Aber das Leben ist voller Überraschungen.
Montag, der 29. Oktober 2018. Friedrich Merz leitet mittlerweile den Aufsichtsrat der deutschen Blackrock-Tochter und entfaltet dabei hohe Aktivität. Blackrock verwaltet weltweit mehr als sechs Billionen Dollar Anlagevermögen und sitzt bei allen großen Konzernen in Deutschland als Aktionär, oft als größter Aktionär mit drin. Friedrich Merz ist bestens verdrahtet hüben und drüben des Atlantiks. Er ist der Frontmann von Blackrock Deutschland. Er hat‘s geschafft.
Da erfährt er an diesem besagten Montag, dass Bundeskanzlerin Frau Dr. Angela Merkel den Parteivorsitz niederlegt. Fiel ihm vor Überraschung der Unterkiefer herunter oder war schon ein Vögelein über die Atlantikbrücke geflogen gekommen und hatte es ihm getwittert? Jedenfalls schreibt der Spiegel:
“Merz hatte am Montag — nur wenige Minuten, nachdem Kanzlerin Merkel ihren Rückzug als Parteichefin angekündigt hatte — durchblicken lassen, dass er selbst kandidieren will. Am Dienstag dann machte er seine Kandidatur offiziell.”

Bei Blackrock deutsch zeigt man sich konsterniert, wahrt aber die Façon.
“Man habe quasi erst in allerletzter Minute davon erfahren, dass sich ihr Frontmann auf einen Wechsel zurück in die Politik vorbereitet, heißt es nach SPIEGEL-Informationen in Blackrock-Kreisen. Dass Merz in den vergangenen Wochen immer wieder bei Parteifreunden die Erfolgschancen für eine Kandidatur abgeklopft hatte, hat beim Unternehmen offenbar niemand mitbekommen.” (Wochen vorher? Er scheint also doch schon was gewusst zu haben!)

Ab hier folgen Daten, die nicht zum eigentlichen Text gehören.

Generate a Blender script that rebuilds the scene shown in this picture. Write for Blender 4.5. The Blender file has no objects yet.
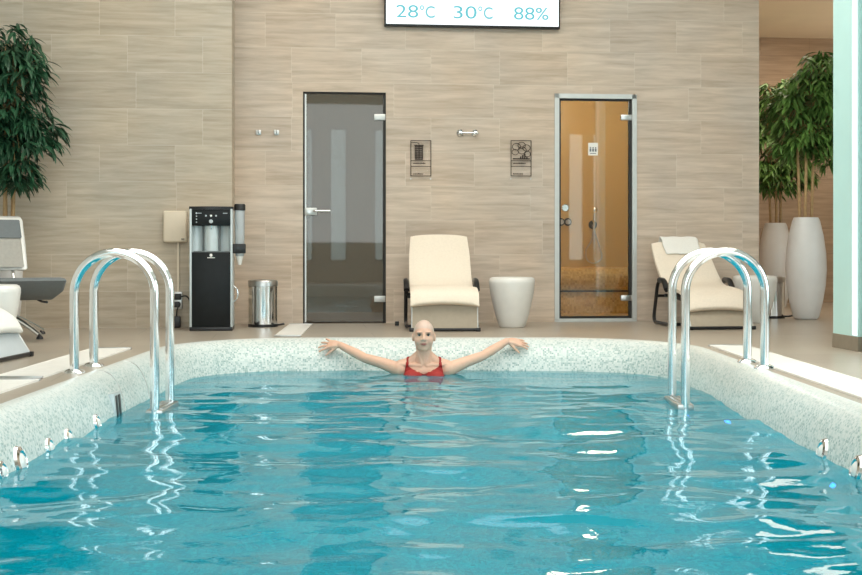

“Jetzt geht es darum, ohne Gesichtsverlust auseinanderzugehen”, sagt ein Insider. Derzeit werde fieberhaft an einer Lösung gearbeitet. “Klar ist aber auch: Einen Weg zurück zu Blackrock gibt es nicht, wenn seine Kandidatur scheitert.”
Die Chancen für Friedrich Merz dürften nicht schlecht stehen, erst den Parteivorsitz zu übernehmen und von da aus den Sprung ins Kanzleramt zu wagen. Sollte ihm das gelingen, dürfte das der Triumph seines Lebens sein. Für Deutschland würde es eine noch engere Anbindung an die USA und die Kreise bedeuten, die uns als Atlantikbrücke, Council on Foreign Relations, Trilaterale Kommission usw. bestens bekannt sind: Wieder ein Kanzler der Aliierten.